WORK TO COMPLETE:
How does the data below read from its first line through the line containing "PLZ-.142)]); dpart(b.build('rail_flange', M['alu']))"? Print those lines exactly.

SOURCE RECORDS:
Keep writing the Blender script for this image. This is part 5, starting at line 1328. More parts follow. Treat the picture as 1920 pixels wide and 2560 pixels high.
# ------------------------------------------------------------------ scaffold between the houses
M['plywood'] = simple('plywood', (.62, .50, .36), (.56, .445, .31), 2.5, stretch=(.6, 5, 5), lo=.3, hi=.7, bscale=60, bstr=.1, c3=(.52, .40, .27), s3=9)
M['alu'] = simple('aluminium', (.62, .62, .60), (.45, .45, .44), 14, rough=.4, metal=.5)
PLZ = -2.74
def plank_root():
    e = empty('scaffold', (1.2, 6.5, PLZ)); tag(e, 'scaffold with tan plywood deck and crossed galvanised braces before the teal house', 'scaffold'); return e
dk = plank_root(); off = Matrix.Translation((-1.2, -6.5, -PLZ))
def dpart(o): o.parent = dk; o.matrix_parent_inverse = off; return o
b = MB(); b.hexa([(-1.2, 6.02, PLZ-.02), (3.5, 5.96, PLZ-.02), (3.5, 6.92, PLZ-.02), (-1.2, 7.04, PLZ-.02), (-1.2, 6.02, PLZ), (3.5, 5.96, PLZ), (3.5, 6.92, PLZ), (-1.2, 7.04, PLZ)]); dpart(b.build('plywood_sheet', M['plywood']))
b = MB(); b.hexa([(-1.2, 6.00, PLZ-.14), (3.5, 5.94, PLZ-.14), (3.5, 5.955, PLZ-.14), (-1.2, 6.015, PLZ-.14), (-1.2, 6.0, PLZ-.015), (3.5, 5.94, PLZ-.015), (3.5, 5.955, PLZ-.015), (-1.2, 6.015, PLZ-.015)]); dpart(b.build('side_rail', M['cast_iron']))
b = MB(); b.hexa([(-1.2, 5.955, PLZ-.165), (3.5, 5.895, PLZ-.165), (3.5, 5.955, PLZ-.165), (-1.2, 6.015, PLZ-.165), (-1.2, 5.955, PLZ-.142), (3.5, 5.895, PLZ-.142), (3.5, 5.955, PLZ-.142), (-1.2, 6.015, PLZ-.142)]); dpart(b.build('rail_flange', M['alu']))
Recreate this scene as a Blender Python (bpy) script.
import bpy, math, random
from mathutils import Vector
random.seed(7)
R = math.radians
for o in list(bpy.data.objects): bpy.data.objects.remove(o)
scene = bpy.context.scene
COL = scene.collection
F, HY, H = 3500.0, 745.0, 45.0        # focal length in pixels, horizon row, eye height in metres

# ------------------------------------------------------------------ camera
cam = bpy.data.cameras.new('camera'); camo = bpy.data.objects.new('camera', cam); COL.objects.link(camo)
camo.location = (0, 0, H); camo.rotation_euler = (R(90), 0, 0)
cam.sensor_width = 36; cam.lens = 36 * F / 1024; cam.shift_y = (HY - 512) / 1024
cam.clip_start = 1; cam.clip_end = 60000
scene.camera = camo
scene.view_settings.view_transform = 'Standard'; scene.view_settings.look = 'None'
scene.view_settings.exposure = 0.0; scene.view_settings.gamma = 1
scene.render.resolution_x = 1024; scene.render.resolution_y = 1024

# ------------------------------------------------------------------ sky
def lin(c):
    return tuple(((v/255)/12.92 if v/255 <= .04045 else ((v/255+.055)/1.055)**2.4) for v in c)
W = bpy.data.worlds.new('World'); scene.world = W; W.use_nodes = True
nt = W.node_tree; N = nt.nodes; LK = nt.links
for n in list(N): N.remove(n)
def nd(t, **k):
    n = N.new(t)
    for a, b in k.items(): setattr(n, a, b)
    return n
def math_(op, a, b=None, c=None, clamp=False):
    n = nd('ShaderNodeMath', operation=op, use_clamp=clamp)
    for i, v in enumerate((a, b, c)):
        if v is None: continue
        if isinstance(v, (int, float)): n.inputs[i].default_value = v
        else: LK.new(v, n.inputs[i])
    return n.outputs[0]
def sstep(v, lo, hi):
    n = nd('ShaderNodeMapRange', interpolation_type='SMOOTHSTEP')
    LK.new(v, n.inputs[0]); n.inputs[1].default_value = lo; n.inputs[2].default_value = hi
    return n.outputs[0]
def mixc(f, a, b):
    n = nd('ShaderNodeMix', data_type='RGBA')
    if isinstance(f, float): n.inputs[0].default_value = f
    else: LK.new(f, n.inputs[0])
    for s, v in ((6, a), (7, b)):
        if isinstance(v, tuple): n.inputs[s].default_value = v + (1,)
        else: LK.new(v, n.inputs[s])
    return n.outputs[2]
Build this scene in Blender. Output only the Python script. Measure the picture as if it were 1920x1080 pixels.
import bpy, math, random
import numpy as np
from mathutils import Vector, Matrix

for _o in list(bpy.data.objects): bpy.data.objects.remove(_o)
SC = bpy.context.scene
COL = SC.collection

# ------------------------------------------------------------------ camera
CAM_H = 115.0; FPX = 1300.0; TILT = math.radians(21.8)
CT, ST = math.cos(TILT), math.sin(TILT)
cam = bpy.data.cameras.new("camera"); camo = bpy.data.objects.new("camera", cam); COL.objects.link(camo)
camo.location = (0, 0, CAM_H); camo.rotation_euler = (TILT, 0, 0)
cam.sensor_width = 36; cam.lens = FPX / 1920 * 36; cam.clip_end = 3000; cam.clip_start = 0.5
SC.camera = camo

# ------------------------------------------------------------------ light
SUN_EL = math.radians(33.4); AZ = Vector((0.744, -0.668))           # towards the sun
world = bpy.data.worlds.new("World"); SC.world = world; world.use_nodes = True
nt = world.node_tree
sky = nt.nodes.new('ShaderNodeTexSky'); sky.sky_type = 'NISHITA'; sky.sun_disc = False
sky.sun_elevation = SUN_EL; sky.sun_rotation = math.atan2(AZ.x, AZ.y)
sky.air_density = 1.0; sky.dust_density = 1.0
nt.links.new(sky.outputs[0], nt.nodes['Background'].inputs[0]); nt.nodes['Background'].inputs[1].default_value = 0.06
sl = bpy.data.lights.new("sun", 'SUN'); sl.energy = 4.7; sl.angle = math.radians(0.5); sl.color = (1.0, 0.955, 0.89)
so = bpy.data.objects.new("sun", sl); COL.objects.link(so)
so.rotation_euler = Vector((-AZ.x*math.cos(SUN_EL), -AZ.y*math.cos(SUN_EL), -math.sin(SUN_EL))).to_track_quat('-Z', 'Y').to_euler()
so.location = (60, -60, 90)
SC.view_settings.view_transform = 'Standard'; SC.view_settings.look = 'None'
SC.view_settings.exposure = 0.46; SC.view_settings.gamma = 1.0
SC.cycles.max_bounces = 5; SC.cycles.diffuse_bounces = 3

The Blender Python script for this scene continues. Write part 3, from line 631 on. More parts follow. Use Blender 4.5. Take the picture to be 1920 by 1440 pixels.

RESPONSE BELOW:
Keep writing the Blender script for this image. This is part 5, starting at line 1328. More parts follow. Treat the picture as 1920 pixels wide and 2560 pixels high.
# ------------------------------------------------------------------ scaffold between the houses
M['plywood'] = simple('plywood', (.62, .50, .36), (.56, .445, .31), 2.5, stretch=(.6, 5, 5), lo=.3, hi=.7, bscale=60, bstr=.1, c3=(.52, .40, .27), s3=9)
M['alu'] = simple('aluminium', (.62, .62, .60), (.45, .45, .44), 14, rough=.4, metal=.5)
PLZ = -2.74
def plank_root():
    e = empty('scaffold', (1.2, 6.5, PLZ)); tag(e, 'scaffold with tan plywood deck and crossed galvanised braces before the teal house', 'scaffold'); return e
dk = plank_root(); off = Matrix.Translation((-1.2, -6.5, -PLZ))
def dpart(o): o.parent = dk; o.matrix_parent_inverse = off; return o
b = MB(); b.hexa([(-1.2, 6.02, PLZ-.02), (3.5, 5.96, PLZ-.02), (3.5, 6.92, PLZ-.02), (-1.2, 7.04, PLZ-.02), (-1.2, 6.02, PLZ), (3.5, 5.96, PLZ), (3.5, 6.92, PLZ), (-1.2, 7.04, PLZ)]); dpart(b.build('plywood_sheet', M['plywood']))
b = MB(); b.hexa([(-1.2, 6.00, PLZ-.14), (3.5, 5.94, PLZ-.14), (3.5, 5.955, PLZ-.14), (-1.2, 6.015, PLZ-.14), (-1.2, 6.0, PLZ-.015), (3.5, 5.94, PLZ-.015), (3.5, 5.955, PLZ-.015), (-1.2, 6.015, PLZ-.015)]); dpart(b.build('side_rail', M['cast_iron']))
b = MB(); b.hexa([(-1.2, 5.955, PLZ-.165), (3.5, 5.895, PLZ-.165), (3.5, 5.955, PLZ-.165), (-1.2, 6.015, PLZ-.165), (-1.2, 5.955, PLZ-.142), (3.5, 5.895, PLZ-.142), (3.5, 5.955, PLZ-.142), (-1.2, 6.015, PLZ-.142)]); dpart(b.build('rail_flange', M['alu']))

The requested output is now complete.